Output, word for word, every line from the start of the listing down to and including the line that contains "COL = scene.collection"; include nothing else.

## Begin Supplied information

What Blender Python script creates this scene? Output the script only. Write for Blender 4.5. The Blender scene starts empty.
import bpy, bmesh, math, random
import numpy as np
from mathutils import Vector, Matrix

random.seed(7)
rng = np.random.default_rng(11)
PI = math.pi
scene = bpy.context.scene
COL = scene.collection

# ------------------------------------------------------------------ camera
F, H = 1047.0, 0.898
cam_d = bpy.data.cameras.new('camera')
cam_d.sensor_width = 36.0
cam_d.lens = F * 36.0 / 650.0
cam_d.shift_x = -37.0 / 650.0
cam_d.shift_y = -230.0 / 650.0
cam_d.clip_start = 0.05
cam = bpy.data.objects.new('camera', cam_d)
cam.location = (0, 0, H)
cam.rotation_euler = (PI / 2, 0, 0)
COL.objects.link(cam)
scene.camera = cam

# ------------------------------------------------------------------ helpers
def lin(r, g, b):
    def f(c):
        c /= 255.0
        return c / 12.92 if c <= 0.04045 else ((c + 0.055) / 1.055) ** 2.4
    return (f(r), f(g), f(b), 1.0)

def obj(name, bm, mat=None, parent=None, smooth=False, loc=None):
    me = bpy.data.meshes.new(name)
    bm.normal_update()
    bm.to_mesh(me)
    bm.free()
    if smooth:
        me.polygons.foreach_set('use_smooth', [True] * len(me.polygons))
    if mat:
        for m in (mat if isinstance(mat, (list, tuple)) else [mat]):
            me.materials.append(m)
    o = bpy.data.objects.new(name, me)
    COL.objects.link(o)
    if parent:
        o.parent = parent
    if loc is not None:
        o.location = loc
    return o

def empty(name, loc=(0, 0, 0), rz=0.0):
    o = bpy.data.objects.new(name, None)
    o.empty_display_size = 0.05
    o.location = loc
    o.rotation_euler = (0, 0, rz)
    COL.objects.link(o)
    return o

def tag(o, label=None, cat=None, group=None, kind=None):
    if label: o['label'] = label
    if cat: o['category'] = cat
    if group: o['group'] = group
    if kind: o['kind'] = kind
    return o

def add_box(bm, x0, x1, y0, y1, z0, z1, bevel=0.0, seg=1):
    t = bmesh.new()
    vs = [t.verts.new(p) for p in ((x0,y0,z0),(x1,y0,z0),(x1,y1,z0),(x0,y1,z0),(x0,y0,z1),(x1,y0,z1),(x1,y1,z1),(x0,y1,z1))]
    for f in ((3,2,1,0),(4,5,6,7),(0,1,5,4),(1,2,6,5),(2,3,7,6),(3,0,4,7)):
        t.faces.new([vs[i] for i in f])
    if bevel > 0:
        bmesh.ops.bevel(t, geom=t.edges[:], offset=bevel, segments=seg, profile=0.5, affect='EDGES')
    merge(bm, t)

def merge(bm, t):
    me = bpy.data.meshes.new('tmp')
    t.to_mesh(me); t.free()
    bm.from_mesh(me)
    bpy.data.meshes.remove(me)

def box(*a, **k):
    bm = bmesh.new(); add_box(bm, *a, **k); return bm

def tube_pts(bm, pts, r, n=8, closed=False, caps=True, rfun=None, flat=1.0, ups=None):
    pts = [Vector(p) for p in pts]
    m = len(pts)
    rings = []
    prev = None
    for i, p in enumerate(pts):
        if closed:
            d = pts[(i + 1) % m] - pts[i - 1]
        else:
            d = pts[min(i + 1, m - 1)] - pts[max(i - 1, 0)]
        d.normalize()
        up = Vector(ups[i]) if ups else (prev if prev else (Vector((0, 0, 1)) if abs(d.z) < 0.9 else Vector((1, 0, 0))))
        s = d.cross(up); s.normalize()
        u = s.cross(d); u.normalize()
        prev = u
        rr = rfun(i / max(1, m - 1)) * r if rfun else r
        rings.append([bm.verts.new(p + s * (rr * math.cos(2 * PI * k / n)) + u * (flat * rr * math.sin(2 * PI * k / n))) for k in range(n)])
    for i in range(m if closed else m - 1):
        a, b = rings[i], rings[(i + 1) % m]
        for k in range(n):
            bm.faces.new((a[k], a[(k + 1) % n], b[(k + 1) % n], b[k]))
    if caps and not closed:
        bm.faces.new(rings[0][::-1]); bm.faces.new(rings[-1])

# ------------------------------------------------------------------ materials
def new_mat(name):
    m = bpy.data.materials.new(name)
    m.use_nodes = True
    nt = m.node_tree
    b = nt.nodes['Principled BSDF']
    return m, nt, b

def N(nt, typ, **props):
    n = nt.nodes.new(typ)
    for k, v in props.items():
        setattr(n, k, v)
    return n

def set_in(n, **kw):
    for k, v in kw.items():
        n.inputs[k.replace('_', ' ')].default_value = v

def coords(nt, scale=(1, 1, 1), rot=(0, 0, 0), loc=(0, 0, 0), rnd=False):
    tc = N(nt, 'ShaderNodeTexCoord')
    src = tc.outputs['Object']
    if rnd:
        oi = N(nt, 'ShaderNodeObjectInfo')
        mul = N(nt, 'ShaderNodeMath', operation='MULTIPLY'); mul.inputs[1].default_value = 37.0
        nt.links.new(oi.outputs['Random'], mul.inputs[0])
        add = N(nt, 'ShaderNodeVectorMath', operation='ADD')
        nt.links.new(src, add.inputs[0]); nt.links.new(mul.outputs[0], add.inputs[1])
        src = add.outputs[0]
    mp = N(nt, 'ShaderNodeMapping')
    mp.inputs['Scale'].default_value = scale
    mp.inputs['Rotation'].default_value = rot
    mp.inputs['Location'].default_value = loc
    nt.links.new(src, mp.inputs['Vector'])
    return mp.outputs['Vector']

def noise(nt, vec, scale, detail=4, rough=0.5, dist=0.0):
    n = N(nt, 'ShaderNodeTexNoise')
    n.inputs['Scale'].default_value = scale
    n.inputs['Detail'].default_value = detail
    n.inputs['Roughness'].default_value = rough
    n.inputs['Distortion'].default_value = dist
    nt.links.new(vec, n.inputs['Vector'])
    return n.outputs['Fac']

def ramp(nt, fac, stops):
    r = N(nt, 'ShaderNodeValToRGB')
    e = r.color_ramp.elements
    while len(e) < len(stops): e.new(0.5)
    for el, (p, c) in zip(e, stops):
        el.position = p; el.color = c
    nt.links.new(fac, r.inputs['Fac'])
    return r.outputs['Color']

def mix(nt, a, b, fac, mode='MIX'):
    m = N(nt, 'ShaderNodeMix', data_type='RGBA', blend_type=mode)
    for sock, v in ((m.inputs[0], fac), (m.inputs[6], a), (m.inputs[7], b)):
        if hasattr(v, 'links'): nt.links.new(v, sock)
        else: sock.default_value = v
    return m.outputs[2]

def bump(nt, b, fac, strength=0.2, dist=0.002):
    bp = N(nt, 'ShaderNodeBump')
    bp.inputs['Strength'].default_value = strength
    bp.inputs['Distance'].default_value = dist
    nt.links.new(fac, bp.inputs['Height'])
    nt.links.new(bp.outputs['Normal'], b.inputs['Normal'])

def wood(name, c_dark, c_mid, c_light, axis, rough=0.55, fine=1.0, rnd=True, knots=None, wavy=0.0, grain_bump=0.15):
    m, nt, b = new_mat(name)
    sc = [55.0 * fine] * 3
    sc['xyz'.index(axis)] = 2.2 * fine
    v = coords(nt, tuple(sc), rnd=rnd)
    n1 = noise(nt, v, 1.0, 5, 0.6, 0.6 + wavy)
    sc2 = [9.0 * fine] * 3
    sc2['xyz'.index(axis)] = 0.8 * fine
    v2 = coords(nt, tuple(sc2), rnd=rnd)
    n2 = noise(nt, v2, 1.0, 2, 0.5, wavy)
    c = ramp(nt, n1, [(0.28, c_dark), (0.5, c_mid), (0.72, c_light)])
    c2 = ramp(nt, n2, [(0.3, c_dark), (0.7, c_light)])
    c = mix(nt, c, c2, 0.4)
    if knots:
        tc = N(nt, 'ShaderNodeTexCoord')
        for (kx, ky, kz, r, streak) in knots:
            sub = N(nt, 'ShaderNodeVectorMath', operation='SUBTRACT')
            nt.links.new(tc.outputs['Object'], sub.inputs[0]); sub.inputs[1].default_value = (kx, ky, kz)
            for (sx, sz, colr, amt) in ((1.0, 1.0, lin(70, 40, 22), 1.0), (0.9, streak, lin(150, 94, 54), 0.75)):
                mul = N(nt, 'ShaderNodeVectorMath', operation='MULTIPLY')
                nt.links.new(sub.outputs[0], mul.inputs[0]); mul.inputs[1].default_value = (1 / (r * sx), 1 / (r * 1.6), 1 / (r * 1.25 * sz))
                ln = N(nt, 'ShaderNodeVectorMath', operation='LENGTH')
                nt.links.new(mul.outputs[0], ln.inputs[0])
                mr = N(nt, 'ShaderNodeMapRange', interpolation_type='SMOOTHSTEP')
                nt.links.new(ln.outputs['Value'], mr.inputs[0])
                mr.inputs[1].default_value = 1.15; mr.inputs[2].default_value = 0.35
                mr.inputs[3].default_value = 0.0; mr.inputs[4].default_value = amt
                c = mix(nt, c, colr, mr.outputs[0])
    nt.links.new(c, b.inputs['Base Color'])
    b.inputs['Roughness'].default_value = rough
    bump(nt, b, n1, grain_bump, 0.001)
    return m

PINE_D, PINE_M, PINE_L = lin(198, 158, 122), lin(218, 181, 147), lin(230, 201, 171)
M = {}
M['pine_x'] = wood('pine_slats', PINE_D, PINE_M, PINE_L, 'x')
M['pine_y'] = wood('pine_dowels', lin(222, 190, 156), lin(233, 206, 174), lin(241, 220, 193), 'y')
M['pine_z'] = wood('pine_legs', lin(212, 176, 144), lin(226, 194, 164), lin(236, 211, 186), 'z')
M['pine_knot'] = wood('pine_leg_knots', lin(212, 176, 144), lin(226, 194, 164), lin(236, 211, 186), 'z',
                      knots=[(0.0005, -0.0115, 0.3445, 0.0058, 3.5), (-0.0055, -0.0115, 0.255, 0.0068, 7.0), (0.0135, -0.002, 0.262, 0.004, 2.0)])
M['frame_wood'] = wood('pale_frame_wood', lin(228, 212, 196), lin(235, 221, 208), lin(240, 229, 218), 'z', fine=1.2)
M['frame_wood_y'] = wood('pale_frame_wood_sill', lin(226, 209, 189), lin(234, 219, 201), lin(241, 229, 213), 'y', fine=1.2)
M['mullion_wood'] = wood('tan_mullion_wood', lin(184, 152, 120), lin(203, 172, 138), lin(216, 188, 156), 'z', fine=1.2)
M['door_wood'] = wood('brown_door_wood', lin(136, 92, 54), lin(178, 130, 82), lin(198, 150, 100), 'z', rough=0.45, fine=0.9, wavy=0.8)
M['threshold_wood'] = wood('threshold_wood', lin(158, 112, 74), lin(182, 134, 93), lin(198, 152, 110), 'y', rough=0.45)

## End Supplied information

-- Response below --
What Blender Python script creates this scene? Output the script only. Write for Blender 4.5. The Blender scene starts empty.
import bpy, bmesh, math, random
import numpy as np
from mathutils import Vector, Matrix

random.seed(7)
rng = np.random.default_rng(11)
PI = math.pi
scene = bpy.context.scene
COL = scene.collection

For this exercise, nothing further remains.